Tarrus Riley and his Blaksoil band with saxophonist Dean Fraser belong near the top of a much larger list of capable contemporary reggae acts. He’s played Brixton before, always slick in his presentation and tremendous vocally. But this time, the singer all in white under the ever-present woolly hat, something felt different and more spontaneous. Besides songs such as Beware, Contagious, My Day, and Sorry Is A Sorry Word, he and Dean sang and blew through John Holt’s A Love I Can Feel, Garnet Silk’s Mama Africa, Buju’s Untold Stories and, further demonstrating its reciprocal impact, Rihanna’s Work. Tarrus brought out keyboardist Christopher Smith to sing George Michael’s Faith and then Assassin, who shared Africa from his new album.

More Life 2016 - Tarrus Riley

“Allow me to introduce myself again - Omar singy singy Tarrus Riley” Tarrus announced, sounding unprecedentedly open about his name and lineage, “Omar is a prince. Because my father is a king from Kingston, Mr Jimmy Riley.” This was the prelude to a rendition of recently departed dad Jimmy’s Love and Devotion. “A lot of people thought I wasn't going to be here. Make some noise for my father. A real soldier. Heart of a lion”. Difficult times didn’t stop Tarrus from producing one of his most special appearances – capped by an emotion eruption to Stay With You and She’s Royal.

At 4am, all that was left to do was hand over to ever-dependable Japanese sound Mighty Crown. “Are you ready to go home or are you here to see Mighty Crown?” asked Sami T “Cheese on bread!
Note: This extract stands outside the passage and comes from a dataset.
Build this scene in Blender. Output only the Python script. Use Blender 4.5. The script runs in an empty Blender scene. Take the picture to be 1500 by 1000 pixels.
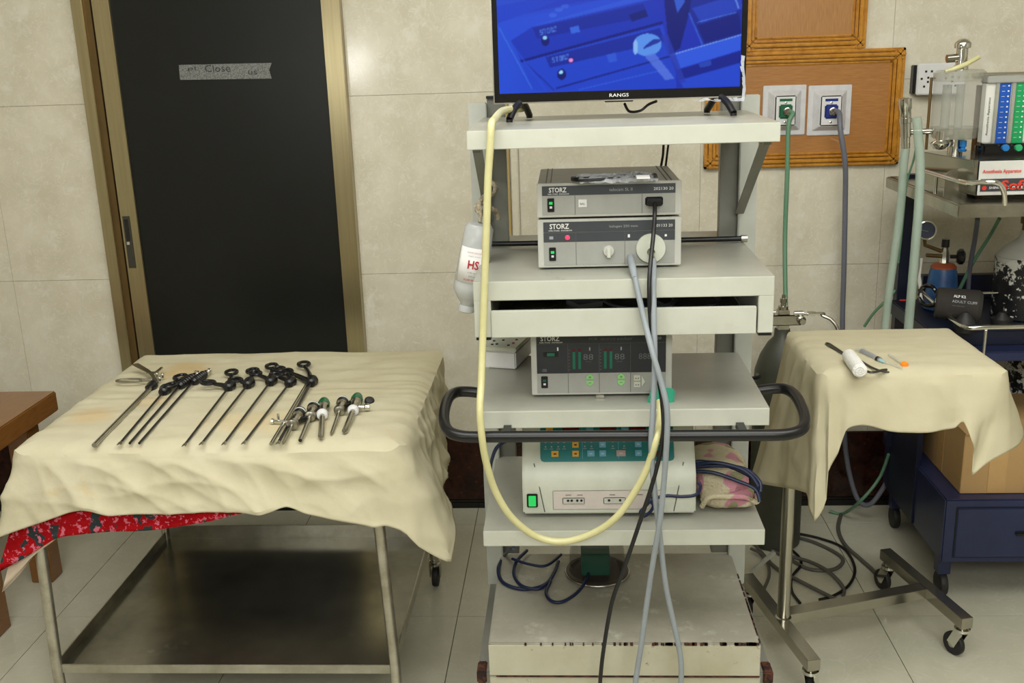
import bpy, bmesh, math, random
from mathutils import Vector, Matrix, noise
random.seed(7)
scene = bpy.context.scene
col = scene.collection
V = Vector
# ------------------------------------------------------------------ camera
FPX, CH = 1500.0, 1.6
Yc = V((80, -425, FPX)).normalized()
Zd = V((175, (FPX*FPX + 80*175)/425, FPX)).normalized()
Zu = -Zd
Xc = Zd.cross(Yc)
if Xc.x < 0: Xc = -Xc
Mw = Matrix((Xc, Yc, Zu))                    # world = Mw @ (right, down, forward)
cam = bpy.data.objects.new('camera', bpy.data.cameras.new('camera'))
col.objects.link(cam)
r_, u_, b_ = Mw @ V((1,0,0)), -(Mw @ V((0,1,0))), -(Mw @ V((0,0,1)))
cam.matrix_world = Matrix(((r_.x,u_.x,b_.x,0),(r_.y,u_.y,b_.y,0),(r_.z,u_.z,b_.z,CH),(0,0,0,1)))
cam.data.sensor_width = 36; cam.data.lens = 36; cam.data.clip_start = .02
scene.camera = cam
def P(px, py, y=None, z=None, x=None):
    """photo measurement -> point on a real plane of the room"""
    d = Mw @ V((px-750, py-500, FPX)); c = V((0,0,CH))
    t = (y-c.y)/d.y if y is not None else (z-c.z)/d.z if z is not None else (x-c.x)/d.x
    return c + d*t
# ------------------------------------------------------------------ light
w = bpy.data.worlds.new('world'); scene.world = w; w.use_nodes = True
w.node_tree.nodes['Background'].inputs[0].default_value = (.95, .97, 1, 1)
w.node_tree.nodes['Background'].inputs[1].default_value = .25
scene.view_settings.view_transform = 'Standard'
scene.view_settings.look = 'None'
scene.view_settings.exposure = 0.0
scene.view_settings.gamma = 1
scene.view_settings.use_curve_mapping = False
def area(name, loc, tgt, sx, sy, power, color=(1,1,1)):
    L = bpy.data.lights.new(name, 'AREA'); L.shape = 'RECTANGLE'; L.size = sx; L.size_y = sy
    L.energy = power; L.color = color
    o = bpy.data.objects.new(name, L); col.objects.link(o); o.location = loc
    o.rotation_euler = (V(tgt)-V(loc)).to_track_quat('-Z', 'Y').to_euler()
    return o
area('ceiling_and_fill_light', (0.1, 1.55, 2.77), (0.1, 1.8, 0), 3.2, 2.0, 106, (1, 1, .965))
area('ceiling_and_fill_light', (0.3, -1.0, 2.45), (.1, 2.6, 0.9), 1.8, .7, 42, (1, 1, .97))  # added fill from behind the camera, not a ceiling lamp
area('room_lamp', (-1.42, -.1, 1.56), (-.6, 3.2, 1.4), .16, .16, 4.5, (1, 1, .98))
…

Look how far we reach. Never thought this Japanese boy would close the show”. The majority of people stayed, having been heavily impressed by their appearance at More Life 2015. Mighty Crown are in the business of delivering impressive dubs and exclusives – Busy Signal, Jah Cure, Chronixx, you name it – alongside vintage favourites by Dennis and Bob. A fitting end to a show where one born entertainer followed another.

The sound at Brixton Academy, which usually dampens even the strongest talents, was unusually clear (the lyrics to a new song by Tarrus could be heard). But the final ingredient was the mood of the revellers. Chatting, singing, smiling, flouting the smoking ban; not since Bob Andy at the 50th anniversary of Independence, has London felt so like Jamaica for one night.